Debate : Underage Video Gaming

The day Modern Warfare 3 was released there was a great online discussion sparked over on the Blogger.Ed forum regarding the reasons why games and films have classification, especially since the popularity of first-person shooting games grew.

The males in this family are all big gamers.  My husband has a PS3 and an Xbox 360 (both online) and the two boys have an Xbox 360 each (one online, one not).   My sons are 18 and 12 and have unlimited internet access on the computers in their bedrooms and I have always let them play on games that may be rated above their actual age.   

Ruth from Geekmummy has a husband who is also an enthusiastic gamer and they have two young children.  They have very clear views on what they will and will not allow their children to have access to when it comes to online content and it has sparked a very interesting debate.  

You can join the debate over at GEEKMUMMY today 
and we would be grateful for any comments, input and experiences.

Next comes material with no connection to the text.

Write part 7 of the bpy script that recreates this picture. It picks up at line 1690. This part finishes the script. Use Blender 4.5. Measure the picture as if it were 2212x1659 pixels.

To carry on with my point of view over here, if my children had been a similar age to Ruth's then I would (and I did) have a much more focused outlook on what my children would be able to access.  However, they have been part of the growth of the online gaming culture and, as you can see from my side of the debate, we have attempted to discuss various situations that could arise along with the fact that we believe we know our children best and we offer appropriate supervision.

What do you think?  Do you stick to legal classifications (even with films) or do you relax the rules because you know what your children are capable of handling and understanding?